New bill aims to make bitcoin miners pay higher taxes for excessive energy consumption.
Lawmakers in the State of New York are seeking to introduce a new tax on bitcoin miners, arguing that their excessive use of electricity is driving up bills for ordinary citizens. On October 1, Democratic Senator Liz Krueger and Assemblymember Anna Kelles introduced a bill that aims to impose an excise tax on mining operations based on the proof-of-work consensus mechanism.
The legislative proposal, identified as Senate Bill S8518, stipulates that mining companies would pay taxes—proportional to their energy consumption—destined for New York’s Energy Affordability Programs, which provide essential assistance to low- and middle-income households across the State.

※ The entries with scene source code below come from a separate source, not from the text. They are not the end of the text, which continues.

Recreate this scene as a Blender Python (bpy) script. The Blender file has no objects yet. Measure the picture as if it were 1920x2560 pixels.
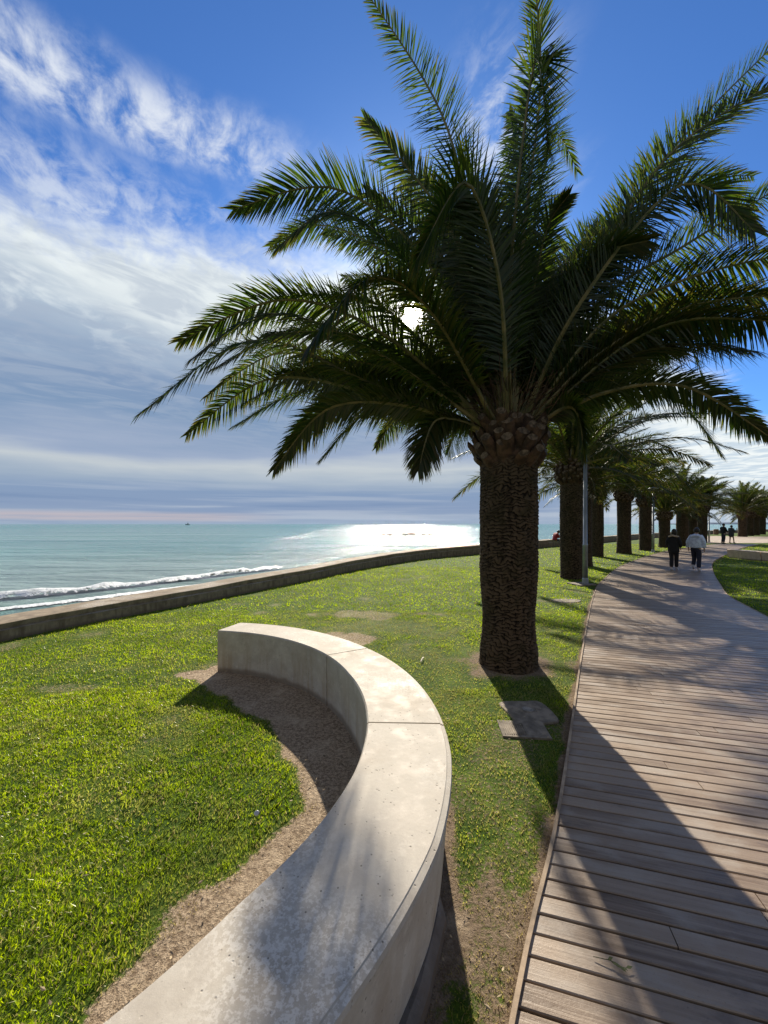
import bpy, bmesh, math, random
import numpy as np
from mathutils import Vector, Matrix
random.seed(7); rng = np.random.default_rng(11)
R = math.radians
scn = bpy.context.scene
col = scn.collection
EYE = 1.8; F = 961.0; PCX = 960.0; HOR = 1310.0      # photo pixels: focal length, centre column, horizon row
def px2dir(px, py): return ((px-PCX)/F, 1.0, (HOR-py)/F)
def at(px, py, y):                                    # a photo pixel at distance y -> point
    return Vector(((px-PCX)/F*y, y, EYE+(HOR-py)/F*y))
def G(px, py, z=0.0):
    d = (EYE-z)*F/(py-HOR); return ((px-PCX)/F*d, d)

# ------------------------------------------------------------------ camera, sun, sky, exposure
cam_d = bpy.data.cameras.new('camera'); cam = bpy.data.objects.new('camera', cam_d); col.objects.link(cam)
cam.location = (0, 0, EYE); cam.rotation_euler = (R(90), 0, 0)
cam_d.sensor_fit = 'VERTICAL'; cam_d.sensor_height = 36; cam_d.sensor_width = 27
cam_d.lens = F/2560*36; cam_d.shift_y = 30/2560; cam_d.clip_start = 0.05; cam_d.clip_end = 60000
scn.camera = cam
SUN_AZ = math.atan(70/F); SUN_EL = math.atan(523/math.hypot(F, 70))
sdir = Vector((math.sin(SUN_AZ)*math.cos(SUN_EL), math.cos(SUN_AZ)*math.cos(SUN_EL), math.sin(SUN_EL)))
sd = bpy.data.lights.new('sun', 'SUN'); sd.energy = 4.7; sd.angle = R(0.6); sd.color = (1, .90, .75)
sun = bpy.data.objects.new('sun', sd); col.objects.link(sun)
sun.rotation_euler = (-sdir).to_track_quat('-Z', 'Y').to_euler()
scn.view_settings.view_transform = 'Standard'; scn.view_settings.look = 'None'
scn.view_settings.gamma = 1; scn.view_settings.exposure = 0.86
EXPO = 2**scn.view_settings.exposure

def s2l(r, g, b):
    f = lambda c: (c/255/12.92) if c/255 <= .04045 else ((c/255+.055)/1.055)**2.4
    return (f(r), f(g), f(b), 1)

WS = .074                                            # world strength
class NT:                                             # small helper for node trees
    def __init__(s, tree): s.t = tree; s.n = tree.nodes; s.l = tree.links
    def inp(s, sock, v):
        if v is None: return
        if isinstance(v, bpy.types.NodeSocket): s.l.new(v, sock)
        else:
            try: sock.default_value = v
            except Exception: sock.default_value = (v[0], v[1], v[2])
    def m(s, op, a, b=None, c=None, clamp=False):
        n = s.n.new('ShaderNodeMath'); n.operation = op; n.use_clamp = clamp
        s.inp(n.inputs[0], a); s.inp(n.inputs[1], b); s.inp(n.inputs[2], c); return n.outputs[0]
    def v(s, op, a, b=None, scale=None):
        n = s.n.new('ShaderNodeVectorMath'); n.operation = op
        s.inp(n.inputs[0], a); s.inp(n.inputs[1], b)
        if scale is not None: s.inp(n.inputs['Scale'], scale)
        return n.outputs['Value' if op in ('DOT_PRODUCT', 'LENGTH') else 'Vector']
    def comb(s, x, y, z=0.0):
        n = s.n.new('ShaderNodeCombineXYZ')
        for i, q in enumerate((x, y, z)): s.inp(n.inputs[i], q)
        return n.outputs[0]
    def sep(s, a):
        n = s.n.new('ShaderNodeSeparateXYZ'); s.l.new(a, n.inputs[0]); return n.outputs
    def noise(s, vec, scale=1.0, detail=4, rough=.5, dist=0.0, color=False):
        n = s.n.new('ShaderNodeTexNoise'); s.inp(n.inputs['Vector'], vec)
        for k_, q in (('Scale', scale), ('Detail', detail), ('Roughness', rough), ('Distortion', dist)): s.inp(n.inputs[k_], q)
        return n.outputs['Color' if color else 'Fac']
    def ss(s, a, lo, hi, o0=0.0, o1=1.0, kind='SMOOTHSTEP'):
        n = s.n.new('ShaderNodeMapRange'); n.interpolation_type = kind
        s.inp(n.inputs[0], a); s.inp(n.inputs[1], lo); s.inp(n.inputs[2], hi); s.inp(n.inputs[3], o0); s.inp(n.inputs[4], o1)
        return n.outputs[0]
    def ramp(s, a, stops, interp='LINEAR'):
        n = s.n.new('ShaderNodeValToRGB'); s.inp(n.inputs[0], a); cr = n.color_ramp; cr.interpolation = interp
        while len(cr.elements) < len(stops): cr.elements.new(.5)
        for e, (p, c) in zip(cr.elements, stops):
            e.position = p; e.color = c if not isinstance(c, (int, float)) else (c, c, c, 1)
        return n.outputs[0]
    def mix(s, f, a, b, kind='MIX'):
        n = s.n.new('ShaderNodeMix'); n.data_type = 'RGBA'; n.blend_type = kind
        s.inp(n.inputs[0], f); s.inp(n.inputs[6], a); s.inp(n.inputs[7], b); return n.outputs[2]
    def bump(s, h, strength=.5, dist=.02, normal=None):
        n = s.n.new('ShaderNodeBump'); s.inp(n.inputs['Height'], h); n.inputs['Strength'].default_value = strength
        n.inputs['Distance'].default_value = dist; s.inp(n.inputs['Normal'], normal); return n.outputs[0]

world = bpy.data.worlds.new('World'); scn.world = world; world.use_nodes = True
w = NT(world.node_tree); w.n.clear()
tc = w.n.new('ShaderNodeTexCoord').outputs['Generated']
sky = w.n.new('ShaderNodeTexSky'); sky.sky_type = 'NISHITA'; sky.sun_disc = False
sky.sun_elevation = SUN_EL; sky.sun_rotation = SUN_AZ; sky.air_density = 1.0; sky.dust_density = .3; sky.ozone_density = 3.0
skyc = w.mix(1.0, sky.outputs[0], (.42, .72, 1.12, 1), 'MULTIPLY')
X, Y, Z = w.sep(tc)
zc = w.m('MAXIMUM', Z, .03)
px_, py_ = w.m('DIVIDE', X, zc), w.m('DIVIDE', Y, zc)
S = w.m('ADD', w.m('MULTIPLY', px_, .84), w.m('MULTIPLY', py_, .54))     # along the cloud streets
N_ = w.m('ADD', w.m('MULTIPLY', px_, -.54), w.m('MULTIPLY', py_, .84))   # across them
wz = w.noise(w.comb(S, N_), 1.6, 5, .6)
wob = w.m('SUBTRACT', wz, .5)
fine = w.noise(w.comb(w.m('MULTIPLY', S, 1.5), w.m('MULTIPLY', N_, 5.5)), 2.4, 9, .62, .7)
rip = w.noise(w.comb(w.m('MULTIPLY', S, 4.0), w.m('MULTIPLY', N_, 2.6)), 2.9, 11, .64, .35)
edge = w.m('SUBTRACT', N_, w.m('MULTIPLY', w.ramp(w.ss(S, -1, 4, kind='LINEAR'), [(0, .84), (.15, .80), (.32, .69), (.55, .47), (.8, .50), (1, .6)]), 2.0))
hi = w.ss(Z, .10, .32)
soft = w.noise(w.comb(w.m('MULTIPLY', S, 2.0), w.m('MULTIPLY', N_, 1.6)), 1.7, 6, .58, .5)
bank = w.ss(w.m('ADD', edge, w.m('ADD', w.m('MULTIPLY', wob, .7), w.m('MULTIPLY', w.m('SUBTRACT', rip, .5), .45))), -.22, .26)
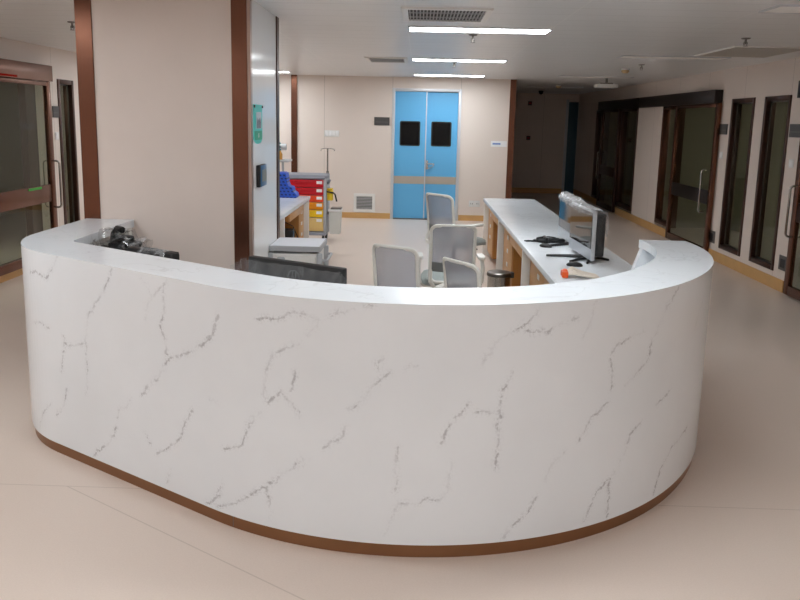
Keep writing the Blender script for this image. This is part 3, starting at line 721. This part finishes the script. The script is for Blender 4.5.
F = [(j*n+i, j*n+i+1, (j+1)*n+i+1, (j+1)*n+i) for j in range(nz-1) for i in range(n-1)]
b0 = len(V); V += [(p[0], p[1], ZL) for p in Pin]; b1 = len(V); V += [(p[0], p[1], ZK) for p in Pin]
top = (nz-1)*n
for i in range(n-1):
    F += [(top+i, top+i+1, b0+i+1, b0+i), (b0+i, b0+i+1, b1+i+1, b1+i), (b1+i, b1+i+1, i+1, i)]
F += [tuple([j*n for j in range(nz)]+[b0, b1]), tuple([j*n+n-1 for j in range(nz)]+[b0+n-1, b1+n-1])[::-1]]
fp = to_obj('front_panel', V, F, 'quartz_vein', desk)
at = fp.data.attributes.new('vein', 'FLOAT', 'POINT')
at.data.foreach_set('value', np.r_[dist, np.full(2*n, 1.)].astype(np.float32))

idx = np.arange(len(outer))
ring_prism('ledge_top', offset(outer, .06), inner, ZL-.05, ZL, 'quartz', desk)
ring_prism('toe_kick', offset(outer, .012), offset(outer, .05), 0, ZK, 'bronze_kick', desk)
o_in = desk_line(1.55, -2.125, .67, .045)
ring_prism('inner_lining', offset(outer, .062), offset(outer, .085), .02, ZL-.05, 'white', desk)
# worktop inside, lower than the ledge; it stops short of the column
w_out = desk_line(1.54, -2.11, .66, .045); w_in = desk_line(.93, -1.45, .09, .0)
keep = slice(6, None)
ring_prism('worktop', w_out[keep], w_in[keep], .72, .76, 'quartz', desk)
ring_prism('worktop_skirt', w_in[24:], offset(w_in, -.02)[24:], .62, .72, 'white', desk)
# free end: cheek with a raked edge that drops to the side counter
def wprism(poly, axis, a, b):
    return MB().prism(poly, axis, a, b).xf(Matrix.Translation((0, -3.6, 0)))
wprism([(1.40, 1.0592), (1.302, .762), (1.60, .762), (1.60, 1.0592)], 1, 4.61, 4.663).build('end_cheek', 'quartz', desk, smooth=False)
wprism([(1.40, .06), (1.585, .06), (1.585, .72), (1.40, .72)], 1, 4.60, 4.65).build('end_cheek', 'white', desk, smooth=False)
# flank end against the column
wprism([(-2.14, .06), (-1.9, .06), (-1.9, 1.01), (-2.14, 1.01)], 1, 4.93, 4.985).build('flank_end_panel', 'white', desk, smooth=False)
# joint in the kick strip
k = int(np.argmin(np.hypot(outer[:, 0]+.775, outer[:, 1]-3.02)))
pj = offset(outer, .011)[k]
MB().box(-.0012, .0012, -.0015, .002, .004, ZK-.004).xf(Matrix.Translation((pj[0], pj[1]-3.6, 0))).build('kick_joint', 'steel_dark', desk, smooth=False)

# ------------------------------------------------------------------ side counters
def counter(name, label, x0, x1, y0, y1, face, zt, bays, dividers, trays, loc, drop=.04):
    """face -1: open side towards -x, +1 towards +x; bays = wooden pedestals, trays = keyboard trays under the top"""
    c = thing(name, label, 'counter', (loc[0], loc[1], 0))
    X = Matrix.Translation((-loc[0], -loc[1], 0))
    MB().box(x0, x1, y0, y1, zt-.045, zt, .004).xf(X).build('countertop', 'quartz', c)
    fx = x0+.035 if face < 0 else x1-.035; bk = x1-.06 if face < 0 else x0+.06
    a, b = sorted((fx, bk))
    for y in dividers:
        MB().box(a-(.025 if face < 0 else 0), b+(.025 if face > 0 else 0), y-.02, y+.02, 0, zt-.045, .003).xf(X).build('divider_panel', 'white', c)
    q0, q1 = sorted((bk, bk-face*.02))
    q0, q1 = sorted((bk, bk+face*-.02))
    MB().box(q0, q1, y0+.02, y1-.02, .0, zt-.045).xf(X).build('back_panel', 'oak_dark', c, smooth=False)
    for (ya, yb) in bays:
        f2 = fx-face*.05; aa, bb = sorted((f2, bk+face*.01))
        p = MB().box(aa, bb, ya, yb, .06, zt-.05, .003).xf(X).build('pedestal', 'oak_dark', c)
        u0, u1 = sorted((f2, f2+face*.014))
        MB().box(u0, u1, ya+.004, yb-.004, .065, zt-.055, .003).xf(X).build('pedestal_front', 'oak', p)
        for zz in (.30, .44, .58):
            v0, v1 = sorted((f2+face*.013, f2+face*.02))
            MB().box(v0, v1, (ya+yb)/2-.05, (ya+yb)/2+.03, zz-.02, zz+.02, .002).xf(X).build('socket_plate', 'white_plastic', p)
    for (ya, yb) in trays:
        aa, bb = sorted((fx-face*.01, fx-face*.40))
        t = MB().box(aa, bb, ya, yb, zt-.15, zt-.055, .003).xf(X).build('keyboard_tray', 'oak_dark', c)
        u0, u1 = sorted((fx-face*.01, fx+face*.006))
        MB().box(u0, u1, ya, yb, zt-.155, zt-.07, .003).xf(X).build('tray_front', 'oak', t)
    return c
counter('side_counter', 'long white topped oak counter carrying the two wrapped computers', .885, 1.56, 4.665, 10.12, -1, .76,
        [(9.42, 10.04), (7.45, 8.2), (5.35, 6.24)], [10.08, 8.27, 6.3, 4.75], [(8.4, 9.3), (6.42, 7.32), (4.85, 5.3)], (1.22, 7.4))
counter('side_counter', 'white topped oak counter behind the column with the blue rack on it', -2.02, -1.385, 6.75, 9.82, 1, .76,
        [(9.35, 9.72)], [9.76, 7.95, 6.8], [(8.4, 9.3), (6.95, 7.8)], (-1.7, 8.3))

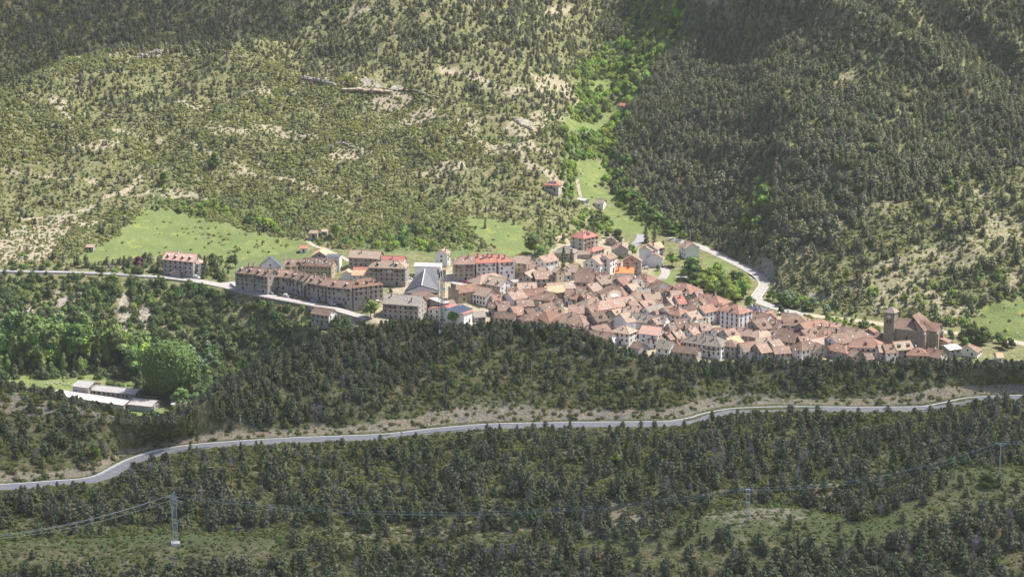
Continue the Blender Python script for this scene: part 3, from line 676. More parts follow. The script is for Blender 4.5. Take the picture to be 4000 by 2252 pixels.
        if face != 'front' and kind not in 'hf' and not ((face == 'left' and e1) or (face == 'right' and e2)) and W > 8 and 'x' not in opt:
            p = (x0 - .03, 0, H + .3) if face == 'left' else (x1_ + .03, 0, H + .3)
            link('window', WIN['c' if wk != 'g' else 'g'], root, p, -math.pi / 2 if face == 'left' else math.pi / 2)
    for k in range(opt_n('B', 0)):
        nb = opt_n('B', 1); link('balcony', balcony_mesh(max(2.4, T / nb * .55 if nb > 1 else T * .55), 'M' not in opt), root, (x0 + T * (k + .5) / nb, y0, H - 2.35 - (k % 2) * 0))
    if wh > 4: link('door', DOOR, root, (rs.uniform(-.3, .3) * T, y0 - .04, max(zc, 0)))
    cu, cv = project(cx, cy, base + hh * .75)
    HOUSES.append(dict(o=root, u=cu, v=cv, label=label, short=short, roof=rf, wall=walls, kind=kind, T=T, yaw=yaw, L=(x0, x1_, y0, y1v), H=H, rise=rise, cat=cat, tp=tp, roofo=roof))
    return HOUSES[-1]
RCOL = dict(b='brown', r='reddish', p='pinkish brown', l='tan', g='grey', q='pale pink', m='maroon', o='new orange', O='bright orange', z='grey sheet', k='dark slate', s='pale sheet')
WCOL = dict(W='white', C='cream', B='beige', S='stone', G='grey', T='stone')
A_ = ((1900, 1060), 6.44); B_ = ((2250, 1060), 6.44); C_ = ((2550, 1100), 6.44); D_ = ((2200, 1220), 6.44); E_ = ((2800, 1150), 6.44); F_ = ((3100, 1200), 6.44); G_ = ((3450, 1180), 6.44)
H_ = ((2150, 880), 4.293); Z1 = ((500, 850), 3.22); Z2 = ((1200, 850), 3.22); Z3 = ((1900, 850), 3.22); Z4 = ((2500, 1000), 3.22)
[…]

“The bill ensures that the companies driving up New Yorkers’ electricity rates pay their fair share, while providing direct relief to families struggling with rising utility costs,” Senator Krueger said in a statement.
According to the statement, research has shown that the arrival of dedicated mining facilities is increasing electricity bills statewide, adding an estimated $79 million per year for private citizens and $165 million for small businesses.
How the tax would work
Senate Bill S8518 establishes that miners consuming between 2.25 and 5 million kilowatt-hours would be taxed at 2 cents per kWh. Operations using between 5 and 10 million kWh would pay 3 cents, while miners consuming between 10 and 20 million kWh would be hit with 4 cents per kWh. Consumption above 20 million kWh would face a rate of 5 cents per kWh.
Mining operations that use sustainable energy would be exempt from the tax, according to the bill, in an effort to promote “innovation and sustainability within the digital asset sector.”